As Reuters reports, like in 2014 and unlike in national elections, British broadcasters on Thursday will not conduct exit polls - in which people are asked as they leave polling stations how they voted - once polling closes at 10pm local time because the margin of error for an event which has little precedent is too large.
However, that same logic apparently does not prevent the very same YouGov pollster cited above, to publish a poll showing how people have voted in the European Union referendum shortly after polling stations close on Thursday. The poll will be based on responses from a pre-selected group of people seen as representative of the wider electorate on how they actually voted in the referendum. Its findings are due to be announced by Sky News soon after polling stations close at 10 p.m. (2100 GMT).
This means YouGov will be the de facto exit poll, and in the absence of official exit polls, the YouGov survey will be closely watched by FX traders who will not be sleeping much if at all tomorrow night.
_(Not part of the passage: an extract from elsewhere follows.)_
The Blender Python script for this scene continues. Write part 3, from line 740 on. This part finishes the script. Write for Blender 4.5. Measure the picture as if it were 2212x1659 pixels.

Where it gets murky is that the online survey will be drawn from a panel of people who have previously been polled by YouGov about their voting intentions and who have agreed to share their decision once they have voted, a spokesman for YouGov said. The figures will be weighted for a number of factors, he added, declining to comment further on specifics. No figure for the number of people to be surveyed was immediately available.
One thing is clear: the market will impute the most recent precedent, as well as the sharp drop in Leave "momentum" as an indication of what will happen, which means that the just released lead of 51% for Remain will be seen as suggestive of what will happen tomorrow when YouGov releases its quasi-exit poll in less than 12 hours.
As Reuters adds, YouGov will be "hoping to repeat its successful prediction of the 2014 Scottish independence vote." Back in 2014, a YouGov poll released as Scottish polling stations closed came very close to accurately predicting the result of Scotland's independence referendum. That poll showed the campaign against independence winning with 54 percent of the vote. The official result gave the anti-independence campaign 55.3 percent of the vote.
However, while it was successful in 2014, it was hugely mistaken in 2015. YouGov and other major pollsters failed to predict the outcome of Britain's 2015 parliamentary election. Prime Minister David Cameron's Conservatives won it with a comfortable, albeit slim, majority, despite months of opinion polls showing them and the main opposition Labour Party running neck-and-neck.


The event was labelled a "fiasco" for pollsters and was followed by an inquiry by the British Polling Council. Only one exit poll was close to being right.
So will 2016 be another "2014" success story or a "2015" fiasco? Judging by the surge in cable, which just exploded to a fresh 2016 high of 1.48 (and briefly rising above it), which as a reminder was the "extreme print" level that Citi predicted cable would hit in case of a Remain vitory...


... the market - if only for now - is 100% certain that a Brexit will not happen.